Late in 2014, the Federal Highway Administration (FHWA) issued a memorandum noting that an increasing number of state departments of transportation reported premature cracking in relatively new asphalt pavements. The agency found the common factor among the cracked roads was a relatively high use of RAS.

Mixing RAS back into paving asphalt can be complex. Shingles are made of six raw ingredients, the most valuable of which is asphalt. When that asphalt is recovered, it’s nearly 20 percent harder than its original form. “In a word, the chemistry’s changed,” Horton says. “The change in chemistry is not a problem for pavement if you only use 3-5 percent of recycled material. If you use more than 5 percent, you may have to change the virgin asphalt portion of your design to compensate for the hardness of the recycled asphalt.”

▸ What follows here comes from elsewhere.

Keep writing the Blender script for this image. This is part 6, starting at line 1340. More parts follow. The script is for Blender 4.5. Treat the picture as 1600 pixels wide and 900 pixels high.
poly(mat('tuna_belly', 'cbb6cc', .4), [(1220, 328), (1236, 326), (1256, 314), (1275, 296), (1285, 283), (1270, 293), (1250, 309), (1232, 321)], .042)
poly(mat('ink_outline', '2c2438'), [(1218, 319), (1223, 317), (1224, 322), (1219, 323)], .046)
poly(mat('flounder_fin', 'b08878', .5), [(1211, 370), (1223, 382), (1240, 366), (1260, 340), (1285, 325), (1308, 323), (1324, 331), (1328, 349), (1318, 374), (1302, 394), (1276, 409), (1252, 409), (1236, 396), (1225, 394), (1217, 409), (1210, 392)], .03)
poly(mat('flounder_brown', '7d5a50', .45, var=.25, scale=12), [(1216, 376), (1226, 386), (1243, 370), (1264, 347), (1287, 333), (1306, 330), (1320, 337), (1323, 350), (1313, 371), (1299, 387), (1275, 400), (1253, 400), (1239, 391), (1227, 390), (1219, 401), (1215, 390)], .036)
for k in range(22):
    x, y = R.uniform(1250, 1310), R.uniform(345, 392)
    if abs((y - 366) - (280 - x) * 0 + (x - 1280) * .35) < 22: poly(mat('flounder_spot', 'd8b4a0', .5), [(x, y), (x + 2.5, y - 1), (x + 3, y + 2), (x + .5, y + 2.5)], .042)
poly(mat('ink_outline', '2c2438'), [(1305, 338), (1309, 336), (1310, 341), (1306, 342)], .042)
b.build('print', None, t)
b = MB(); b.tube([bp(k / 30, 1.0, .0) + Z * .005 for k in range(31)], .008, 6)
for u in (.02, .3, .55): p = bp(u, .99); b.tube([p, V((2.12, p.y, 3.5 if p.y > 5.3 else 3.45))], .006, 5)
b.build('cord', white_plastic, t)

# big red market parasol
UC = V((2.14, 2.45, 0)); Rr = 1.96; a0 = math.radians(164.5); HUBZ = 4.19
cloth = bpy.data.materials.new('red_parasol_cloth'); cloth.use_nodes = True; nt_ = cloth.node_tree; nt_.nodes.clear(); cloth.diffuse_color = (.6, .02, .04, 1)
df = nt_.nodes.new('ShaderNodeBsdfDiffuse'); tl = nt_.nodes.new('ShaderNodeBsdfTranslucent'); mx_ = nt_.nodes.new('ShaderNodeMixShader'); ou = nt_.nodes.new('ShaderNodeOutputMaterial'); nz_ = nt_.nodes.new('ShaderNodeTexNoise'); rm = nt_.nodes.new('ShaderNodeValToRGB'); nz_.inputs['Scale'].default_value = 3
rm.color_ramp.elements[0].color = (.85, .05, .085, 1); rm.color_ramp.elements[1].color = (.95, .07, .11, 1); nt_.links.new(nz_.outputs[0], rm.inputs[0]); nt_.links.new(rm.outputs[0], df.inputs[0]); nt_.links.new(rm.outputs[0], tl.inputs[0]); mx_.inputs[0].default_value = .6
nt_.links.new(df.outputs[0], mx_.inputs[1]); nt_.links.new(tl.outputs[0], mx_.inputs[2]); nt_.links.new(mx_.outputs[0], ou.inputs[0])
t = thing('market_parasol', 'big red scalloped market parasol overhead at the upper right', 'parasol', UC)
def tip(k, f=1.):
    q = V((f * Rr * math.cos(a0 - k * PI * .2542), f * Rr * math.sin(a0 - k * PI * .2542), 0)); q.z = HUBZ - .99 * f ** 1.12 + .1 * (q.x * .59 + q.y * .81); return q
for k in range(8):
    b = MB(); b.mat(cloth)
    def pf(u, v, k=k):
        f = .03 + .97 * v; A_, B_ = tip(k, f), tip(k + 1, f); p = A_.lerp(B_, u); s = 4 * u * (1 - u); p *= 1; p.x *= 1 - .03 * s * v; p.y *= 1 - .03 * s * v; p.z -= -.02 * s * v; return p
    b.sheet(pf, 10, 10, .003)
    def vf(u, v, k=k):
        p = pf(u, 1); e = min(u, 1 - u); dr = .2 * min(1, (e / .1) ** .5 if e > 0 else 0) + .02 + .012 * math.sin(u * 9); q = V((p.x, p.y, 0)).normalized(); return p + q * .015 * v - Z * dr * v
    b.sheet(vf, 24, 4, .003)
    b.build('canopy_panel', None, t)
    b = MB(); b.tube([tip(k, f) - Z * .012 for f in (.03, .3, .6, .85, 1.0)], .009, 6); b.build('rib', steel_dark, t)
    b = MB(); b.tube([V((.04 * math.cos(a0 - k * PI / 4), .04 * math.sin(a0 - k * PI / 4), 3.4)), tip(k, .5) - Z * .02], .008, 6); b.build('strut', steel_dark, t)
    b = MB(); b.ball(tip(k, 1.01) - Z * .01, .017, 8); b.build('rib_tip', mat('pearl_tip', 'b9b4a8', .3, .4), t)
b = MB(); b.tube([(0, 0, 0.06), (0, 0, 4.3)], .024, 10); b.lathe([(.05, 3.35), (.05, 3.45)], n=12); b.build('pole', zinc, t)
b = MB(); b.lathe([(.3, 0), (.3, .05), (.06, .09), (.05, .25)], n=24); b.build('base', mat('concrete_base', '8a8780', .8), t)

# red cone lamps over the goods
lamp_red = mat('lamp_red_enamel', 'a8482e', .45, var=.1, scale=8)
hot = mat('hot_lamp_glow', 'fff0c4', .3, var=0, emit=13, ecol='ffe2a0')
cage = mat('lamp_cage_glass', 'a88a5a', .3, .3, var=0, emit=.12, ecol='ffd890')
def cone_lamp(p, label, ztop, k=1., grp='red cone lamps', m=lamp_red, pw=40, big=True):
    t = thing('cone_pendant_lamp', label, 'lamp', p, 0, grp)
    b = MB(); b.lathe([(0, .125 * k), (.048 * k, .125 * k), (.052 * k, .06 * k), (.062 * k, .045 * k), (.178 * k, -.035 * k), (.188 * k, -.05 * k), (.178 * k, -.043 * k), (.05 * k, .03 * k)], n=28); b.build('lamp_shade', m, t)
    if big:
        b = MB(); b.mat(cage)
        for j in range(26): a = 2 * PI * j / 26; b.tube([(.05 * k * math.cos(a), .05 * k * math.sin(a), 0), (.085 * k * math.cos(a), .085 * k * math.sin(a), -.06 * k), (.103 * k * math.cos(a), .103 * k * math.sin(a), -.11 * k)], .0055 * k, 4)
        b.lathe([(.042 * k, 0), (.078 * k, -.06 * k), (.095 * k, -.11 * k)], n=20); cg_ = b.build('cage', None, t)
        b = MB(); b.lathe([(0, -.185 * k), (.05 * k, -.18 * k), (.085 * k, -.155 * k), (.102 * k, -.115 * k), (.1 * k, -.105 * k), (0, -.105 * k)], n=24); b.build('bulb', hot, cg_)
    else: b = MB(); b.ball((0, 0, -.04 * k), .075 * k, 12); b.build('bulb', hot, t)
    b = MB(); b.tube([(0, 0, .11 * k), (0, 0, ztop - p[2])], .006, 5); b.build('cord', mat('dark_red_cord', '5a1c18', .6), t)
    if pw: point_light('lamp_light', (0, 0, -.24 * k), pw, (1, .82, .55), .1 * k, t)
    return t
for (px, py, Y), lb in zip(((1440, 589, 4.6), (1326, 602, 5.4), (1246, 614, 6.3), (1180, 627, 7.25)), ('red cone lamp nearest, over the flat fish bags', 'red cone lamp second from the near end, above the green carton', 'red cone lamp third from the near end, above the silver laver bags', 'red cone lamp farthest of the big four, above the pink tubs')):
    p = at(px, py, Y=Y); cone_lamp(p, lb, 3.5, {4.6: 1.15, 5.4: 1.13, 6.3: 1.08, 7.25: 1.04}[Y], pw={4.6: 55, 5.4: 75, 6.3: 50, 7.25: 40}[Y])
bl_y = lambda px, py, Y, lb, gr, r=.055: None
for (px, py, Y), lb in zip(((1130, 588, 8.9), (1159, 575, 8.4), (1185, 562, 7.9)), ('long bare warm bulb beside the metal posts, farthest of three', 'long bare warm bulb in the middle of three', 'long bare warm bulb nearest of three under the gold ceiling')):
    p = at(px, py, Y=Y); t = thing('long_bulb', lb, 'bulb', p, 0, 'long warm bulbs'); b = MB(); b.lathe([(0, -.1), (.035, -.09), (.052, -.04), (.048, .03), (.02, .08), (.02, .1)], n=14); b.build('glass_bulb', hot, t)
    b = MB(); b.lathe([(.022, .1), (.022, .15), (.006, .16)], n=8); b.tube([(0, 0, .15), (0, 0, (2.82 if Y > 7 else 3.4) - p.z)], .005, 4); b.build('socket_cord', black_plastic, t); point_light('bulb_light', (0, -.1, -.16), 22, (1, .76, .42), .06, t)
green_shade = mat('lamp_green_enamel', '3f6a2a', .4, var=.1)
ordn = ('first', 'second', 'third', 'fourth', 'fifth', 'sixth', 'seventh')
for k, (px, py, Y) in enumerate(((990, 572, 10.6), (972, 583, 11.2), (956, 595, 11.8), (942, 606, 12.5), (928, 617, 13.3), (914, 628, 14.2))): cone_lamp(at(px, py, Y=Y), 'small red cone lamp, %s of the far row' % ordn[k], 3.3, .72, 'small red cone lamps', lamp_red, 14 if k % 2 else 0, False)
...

Studies since then, including one from Iowa State University, have shown that pavement using RAS alone or in combination with other materials and technologies can be successful and meet state agency quality assurance requirements if used in the right proportions.

The FHWA recommends state transportation departments follow the 5 percent maximum guideline so contractors can prevent cracking without drastically altering the composition of their existing mixes. Some local agencies have additional guidelines of their own regarding the use of RAS. In some states, for example, the local agencies require hot mix asphalt producers to use performance-grade blending charts to properly design the mix.

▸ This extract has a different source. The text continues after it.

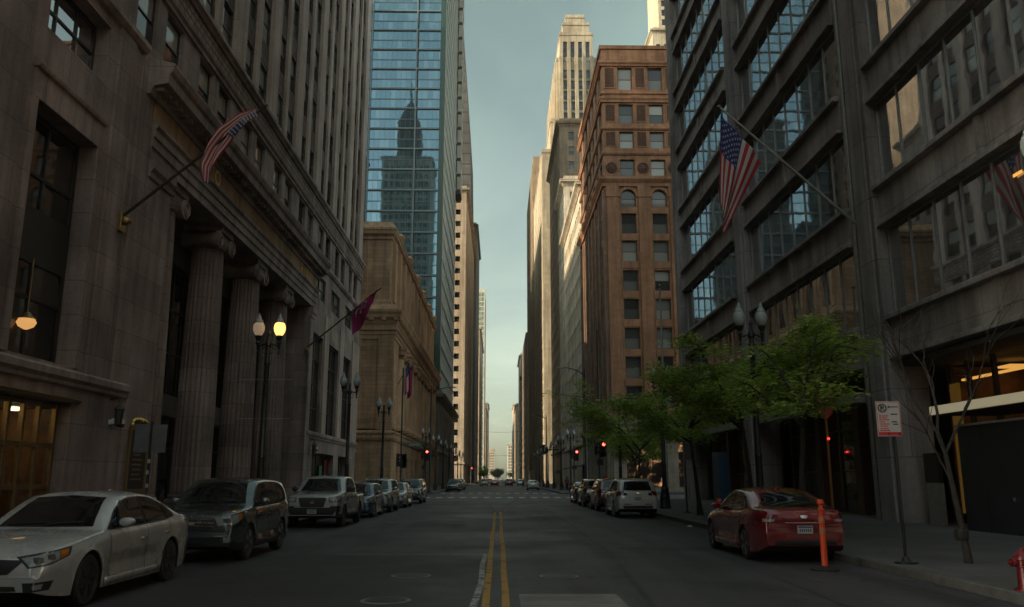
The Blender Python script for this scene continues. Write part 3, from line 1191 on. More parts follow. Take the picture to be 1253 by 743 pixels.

A case study by the Illinois State Toll Highway Authority found the price savings with RAS varies depending on the asphalt mix but can be anywhere between $5 and $15 per ton. But around the same time cracking concerns arose, asphalt cement prices began to sink, making the cost differential negligible for some.

And, contrary to RAS, asphalt pavement is the most recycled product in the country, according to the National Asphalt Pavement Association. The ease of recovering recycled asphalt pavement (RAP) contributed to additional stress on the RAS market.

Between cracking concerns and more attractive alternatives, contractors began ditching recycled shingles in favor of virgin cement asphalt, and many haven’t looked back.

New markets

Heading into 2019, asphalt cement prices and education efforts around proper hot asphalt mix concentrations have both been on the rise, spurring a new bout of optimism for weary shingle recyclers.

Horton and Clarke have managed to retain their optimism, though, through their work developing new end markets. Horton’s latest patent, currently pending approval, establishes a way to manufacture briquettes, pellets and shapes through densification of recycled asphaltic limestone powder, which can be extracted from shingles through his patented processing methods.

The end products have several potential uses. Stand-alone asphaltic pellets can be introduced to paving manufacturers’ design mixes and roofing manufacturers’ coating mixes, or they can be used as binders for the biomass market. The pellets and briquettes can also be used as waterproof energy sources either on their own or combined with other sources.

While the energy put out by asphaltic limestone is not nearly as much as coal, “it competes well with wood and it’s a decent product for cement plants,” Horton says.

“Paving was the predominant use once upon a time, but we believe there are other markets out there that can use our product and can rebirth the industry,” Clarke says.

Horton’s dream when he started ASR Systems a decade ago was to develop a shingle-to-shingle market, creating the first circular economy for asphalt.

That dream is still distant, though not abandoned. Horton says recycling shingles to create new ones poses significant challenges that ASR is still working on tackling. “The solution for shingles to shingles is an initiative that has not been fruitful over the past 10 years that we’ve been in business … but that doesn’t stop the drive to find a solution,” Horton says.

In the meantime, ASR is pursuing new end markets, honing its processing capabilities and working to create an upturn in the industry instead of waiting for it to happen.

“I see a significant industry change on the horizon,” Horton says. “When you have a downturn in one part of the industry, the industry is forced to find new solutions. What else do you do?”